With final action now having occurred and a request for disclosure having been made, pursuant to California Government Code Section 54957.1(a)(2), the City is now required to make the public disclosure outlined above.
In the memo, Fellows first indicates that the matter was discussed at July 26 meeting, but that final action was not taken. Oddly, later in the same memo he acknowledges that final action did occur. He also claims that the action taken at the meeting was not disclosed because there was no opportunity to do so.
California Government Code Section 54957, otherwise known as the Brown Act, requires that approval given to legal counsel to enter into litigation during closed session “shall be reported in open session at the public meeting during which the closed session is held.” No such disclosure was made at the July 26, 2016 meeting.
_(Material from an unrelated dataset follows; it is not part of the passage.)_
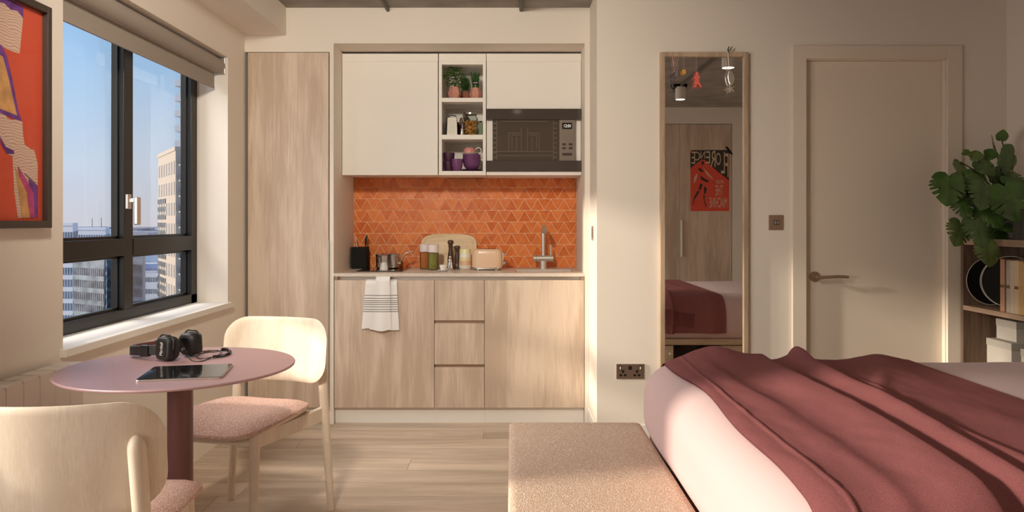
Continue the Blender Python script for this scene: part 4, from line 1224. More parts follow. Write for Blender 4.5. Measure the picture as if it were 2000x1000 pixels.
# ================================================================== CEILING CONDUITS AND SPOTLIGHTS
def conduit(x, y0, y1, label):
    o = MB().cyl((x, y0, ZC - 0.014), (x, y1, ZC - 0.014), 0.011, n=12).build('ceiling_conduit', mat('conduit_grey', (0.10, 0.085, 0.07), 0.5), smooth=40)
    tag(o, label, 'conduit')
conduit(-0.735, 0.4, D1, 'dark conduit on the concrete ceiling above the wall cupboard')
conduit(0.054, 0.4, D1, 'dark conduit on the concrete ceiling above the microwave')
conduit(1.553, 0.9, 2.62, 'dark conduit on the ceiling over the bed, seen in the mirror')
def spotlight(x, y, label, energy, aim=(0, 0, -1), cone=130, soft=0.05):
    z = ZC - 0.022
    t = thing('ceiling_spotlight', label, 'spotlight', (x, y, ZC - 0.15), group='white cylinder ceiling spotlights')
    d = Vector(aim).normalized()
    mt = (-d).to_track_quat('Z', 'Y').to_matrix()
    tilted = d.z > -0.99
    piv = Vector((x, y, z - (0.05 if tilted else 0.0)))
    c = piv + d * (0.06 if tilted else 0.12)          # mouth of the shade
    if tilted: c = piv + d * 0.075
    MB().lathe([(0.046, 0), (0.046, 0.115), (0.042, 0.118), (0.002, 0.119)], c, 28, mt, cap=False).lathe([(0.042, 0), (0.042, 0.02)], c, 28, mt, cap=False).build('shade', 'lamp', t, smooth=40)
    MB().lathe([(0.042, 0), (0.041, 0.004)], c - d * 0.003, 28, mt).build('diffuser', 'bulb', t, smooth=40)
    if tilted: MB().cyl(piv, (x, y, ZC - 0.02), 0.008, n=12).build('swivel_stem', 'gap', t, smooth=40)
    MB().box(x - 0.06, x + 0.06, y - 0.02, y + 0.02, ZC - 0.026, ZC - 0.0005).build('ceiling_plate', 'gap', t, bevel=0.002)
    L, o = add_light('spotlight_lamp', 'SPOT', c + d * 0.012, d, energy, (1.0, 0.90, 0.76))
    L.spot_size = math.radians(cone); L.spot_blend = 0.9; L.shadow_soft_size = soft
spotlight(1.553, 1.18, 'white cylinder spotlight at the end of the ceiling conduit, in the mirror', 8)
spotlight(1.583, 2.59, 'white cylinder spotlight near the mirror, cut by its frame in reflection', 5)
spotlight(0.054, 1.60, 'white cylinder spotlight on the right conduit, pointing straight down', 6)
spotlight(-0.735, 1.25, 'white cylinder spotlight on the left conduit, turned towards the kitchen', 195, (0.10, 3.0, -1.1), 100, 0.11)  # unseen lamp, added to brighten the kitchen fronts

# ================================================================== WARDROBE BEHIND CAMERA + POSTER
t = thing('wardrobe', 'built-in oak wardrobe with a white bar handle, seen in the mirror', 'wardrobe', (1.56, YB, 0))
panel(0.682, 2.438, YB - 0.64, YB - 0.022, 0.05, 2.284, 'carcass', 'gap', t, 0)
for (a, b) in ((0.70, 1.279), (1.281, 1.857), (1.859, 2.436)):
    panel(a, b, YB - 0.02, YB, 0.06, 2.28, 'door', 'oak', t)
panel(0.69, 2.437, YB - 0.06, YB - 0.04, 0, 0.055, 'plinth', 'white', t, 0)
for hx_ in (1.867, 0.72):
    panel(hx_, hx_ + 0.018, YB, YB + 0.024, 0.81, 1.22, 'handle', 'white', t, 0.003)
YP = YB
def pz(zx, zy, lift=0.0):
    px, py = 1335 + zx * 0.14, 280 + zy * 0.14
    k_ = (2 * (D2 - 0.016) - YP) / F
    return Vector(((px - 1000) * k_, YP + 0.0008 + lift, CZ + (HY - py) * k_))
t = thing('poster', 'red and black concert poster taped to the wardrobe door, in the mirror', 'poster', (2.19, YB, 1.32))
def pp(polys, m, lift, nm, parent):
    for poly in polys:
        o = MB().prism(poly, lambda a, b: pz(a, b, lift), lambda a, b: pz(a, b, lift + 0.0005)).build(nm, m, parent)
    return o
sheet = pp([[(95, 100), (635, 98), (638, 520), (636, 945), (98, 945)]], 'posterred', 0.0, 'sheet', t)
pp([[(93, 135), (120, 95), (640, 92), (660, 140), (632, 150), (632, 520), (600, 490), (470, 390), (380, 310), (300, 232), (255, 225), (180, 280), (95, 348)]], 'posterblack', 0.0006, 'print_shape', sheet)
# printed dancer kept as a plain generic silhouette
pp([[(250, 250), (280, 245), (288, 280), (268, 305), (248, 290)], [(205, 340), (240, 350), (285, 400), (250, 405), (210, 370)], [(235, 450), (300, 495), (350, 520), (340, 550), (280, 525), (240, 500)],
    [(230, 560), (268, 575), (240, 655), (210, 640)], [(200, 655), (225, 670), (170, 760), (150, 790), (140, 860), (128, 850), (150, 740)],
    [(285, 600), (325, 625), (310, 705), (285, 700)], [(275, 715), (300, 725), (292, 780), (322, 880), (308, 890), (280, 780)]], 'posterblack', 0.0008, 'print_shape', sheet)
pp([[(278, 345), (330, 400), (400, 480), (420, 505), (390, 490), (320, 430)], [(150, 480), (180, 425), (195, 440), (175, 510), (150, 555), (140, 550)], [(638, 310), (650, 320), (648, 790), (636, 780)], [(636, 860), (650, 870), (648, 950), (636, 940)]], 'postercream', 0.0010, 'print_shape', sheet)
pp([[(580, 50), (610, 45), (690, 150), (670, 160)]], 'matblack', 0.002, 'tape', t)
mb = MB()
for ch, x0, x1, y0, y1 in (('E', 110, 160, 115, 285), ('C', 152, 232, 115, 240), ('N', 238, 300, 110, 215), ('E', 310, 370, 110, 280), ('R', 375, 445, 105, 330), ('O', 450, 520, 130, 305), ('L', 522, 575, 120, 420), ('F', 582, 625, 140, 470)):
    add_text(mb, ch, lambda u, v: pz(x1 + (x0 - x1) * u, y1 + (y0 - y1) * v, 0.0015))
for wd, x0, x1, y0, y1 in (('AND', 448, 565, 510, 560), ('THE', 445, 550, 585, 725), ('MACHINE', 358, 605, 755, 895)):
    add_text(mb, wd, lambda u, v: pz(x1 + (x0 - x1) * u, y1 + (y0 - y1) * v, 0.0015))
mb.build('lettering', 'postercream', sheet, fixn=False)

# ================================================================== BED, THROW, BENCH
BX0, BX1, BY0, BY1, BZ0, BZ1 = 0.492, 2.66, 1.30, 2.895, 0.352, 0.672
t = thing('bed', 'double bed with a pink cotton duvet over an oak storage base', 'bed', (1.58, 2.1, 0))
def rbox_pts():
    r = 0.125; cx, cy, cz = (BX0 + BX1) / 2, (BY0 + BY1) / 2, (BZ0 + BZ1) / 2
    hx_, hy_, hz_ = (BX1 - BX0) / 2, (BY1 - BY0) / 2, (BZ1 - BZ0) / 2
    b = bmesh.new()
    bmesh.ops.create_cube(b, size=2)
    bmesh.ops.subdivide_edges(b, edges=b.edges[:], cuts=40, use_grid_fill=True)
    vs = []
    for v in b.verts:
        # bunch the sample points towards the edges
        p = [math.copysign(1 - (1 - abs(c)) ** 1.5, c) for c in v.co]
        q = Vector((p[0] * hx_, p[1] * hy_, p[2] * hz_))
        inner = Vector((max(-hx_ + r, min(hx_ - r, q.x)), max(-hy_ + r, min(hy_ - r, q.y)), max(-hz_ + r, min(hz_ - r, q.z))))
        d = q - inner
        if d.length > 1e-6: q = inner + d.normalized() * r
        w = mnoise.noise(Vector((q.x * 2.2, q.y * 2.2, q.z * 5))) * 0.006 + mnoise.noise(Vector((q.x * 7, q.y * 5, q.z * 9))) * 0.002
        q += (d.normalized() if d.length > 1e-6 else Vector((0, 0, 1))) * w
        vs.append(Vector((cx, cy, cz)) + q)
    fs = [tuple(v.index for v in f.verts) for f in b.faces]
    b.free()
    return vs, fs
vs, fs = rbox_pts()
MB().add(vs, fs).build('duvet', 'duvet', t, smooth=180)
mb = MB()
mb.box(0.535, 2.66, BY1 - 0.035, BY1 - 0.010, 0.346, 0.386); mb.box(0.535, 2.66, BY0 + 0.010, BY0 + 0.035, 0.346, 0.386)
mb.box(0.535, 0.56, BY0 + 0.035, BY1 - 0.035, 0.346, 0.386)
mb.build('rail', 'oakx', t, bevel=0.001)
for (a, b, nm) in ((0.52, 1.118, 'drawer'), (1.45, 2.04, 'drawer'), (2.045, 2.655, 'drawer')):
    dd = box(a, b, BY1 - 0.03, BY1 - 0.01, 0.03, 0.340).build(nm, 'oakx', t, bevel=0.0015)
    MB().cyl((b - 0.03 if a < 1 else a + 0.03, BY1 - 0.012, 0.29), (b - 0.03 if a < 1 else a + 0.03, BY1 + 0.012, 0.29), 0.009).build('knob', 'chrome', dd, smooth=40)
mb = MB()
mb.box(0.52, 2.655, BY0 + 0.01, BY0 + 0.03, 0.03, 0.346); mb.box(0.52, 0.54, BY0 + 0.03, BY1 - 0.03, 0.0, 0.346)
mb.box(2.635, 2.655, BY0 + 0.03, BY1 - 0.03, 0, 0.346); mb.box(1.10, 1.118, 2.3, BY1 - 0.03, 0, 0.346); mb.box(1.45, 1.468, 2.3, BY1 - 0.03, 0, 0.346)
mb.box(1.118, 1.45, 2.3, 2.32, 0, 0.346); mb.box(0.54, 2.635, BY0 + 0.03, BY1 - 0.03, 0.0, 0.02)
mb.build('carcass', 'walnut', t)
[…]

In fact, the minutes from that meeting indicate that, “No formal action was taken on any matter considered in closed session.” The video from that meeting corroborates the statement from the minutes.
Fellows conflicting memo raises the question of why whatever action taken by the Council at the July 26 meeting was not disclosed at that same meeting to the public per the Brown Act. If “final” action did not occur at that meeting, as Fellows at one point infers, when did it occur? To meet the Brown Act requirements, the Council would have had to meet again either in closed or open session to take additional action on the issue from what was approved at the July 26 meeting.
It appears from the record that such subsequent approval on the final action taken was neither discussed or provided.